From left: George Condo Dreaming Nude, 2006 and Cady Noland SLA Group Shot With Floating Head, 1991
Become an auction insider this fall with Phillips First Reveal. Each Friday we'll be showcasing a new work from our upcoming New York 20th Century & Contemporary Art sales, installing it inside The Box @ Phillips, a newly dedicated exhibition space located in the plaza of 450 Park Avenue at the corner of 57th Street. Each Saturday we'll unveil the work exclusively on Instagram along with insights about the artist from our specialists. Stay tuned for a new reveal each week through 19 October.
First Reveal | Friday 29 September
George Condo Dreaming Nude, 2006
Dreaming Nude is a quintessential example of George Condo's singular and iconic approach to portraiture. Executed in 2006, it belongs to the handful of paintings from the artist's seminal Existential Portraits series that tackle the grand tradition of the reclining nude. Painting entirely from his imagination and art historical memory, Condo synthesizes art historical influences ranging from Old Master painting to Cubism with a sensibility informed by popular culture, to construct a surreal scene. The precedents of Francisco Goya's La Maja desnuda, 1795-1800, and Édouard Manet's Olympia, 1863, powerfully figure here.

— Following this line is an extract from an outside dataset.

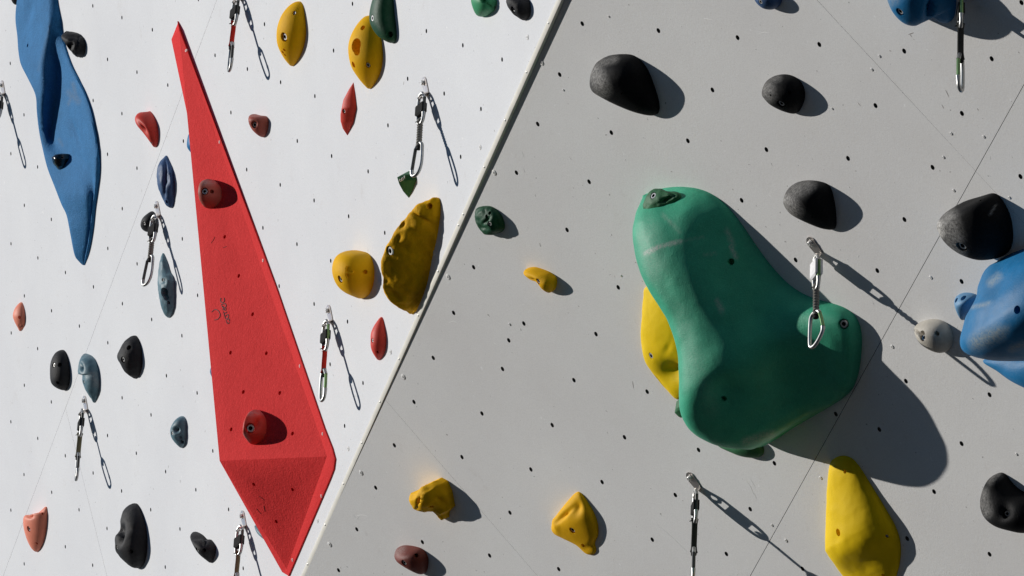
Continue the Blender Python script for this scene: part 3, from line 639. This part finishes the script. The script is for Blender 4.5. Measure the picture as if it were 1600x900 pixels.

The woman's physiognomy confronts us with a threatening gaze reminiscent of Willem de Kooning's women or the screaming heads in Picasso's Guernica, 1937 — one that does not merely challenge the male gaze of art history, but in fact attacks it with a jarring, animal-like snarl. Showcasing both Condo's remarkable draughtsmanship and virtuoso handling of paint, Dreaming Nude set the foundation for the artist's celebrated Drawing Paintings from 2011 and 2012.
That's what painting is all about: discovering a way to paint because you love paint. I could roll myself in it, drink it, eat it and kill myself, suffocating in it.
— George Condo
Cady Noland SLA Group Shot With Floating Head, 1991
SLA Group Shot With Floating Head, 1991, previously housed in the same private collection for decades, features one of Cady Noland's most frequently visited subjects—American anti-heroine Patty Hearst and her kidnappers, the Symbionese Liberation Army. This unique work explores a hallmark of the artist's conceptual practice: the media's distortion of and influence on America's collective history.
In an era dominated by political uncertainty, Noland in the late 1980s and early 1990s began to repurpose tabloid imagery from the 1960s and '70s for a series of silkscreen enlargements printed on aluminum. Here, she derived her source imagery specifically from a photograph of a distressed newspaper clipping covering Patty Hearst's infamous kidnapping in 1973, which dominated the American tabloid for years. More than any specific narrative, it is Noland's fascination with the subversion of the American psyche through celebrity that truly informs works such as the present one. The resulting works, according to Robert Nickas "stand as…the most potent—and darkest—American pop since Warhol's 'Disaster' paintings of the mid-'60s."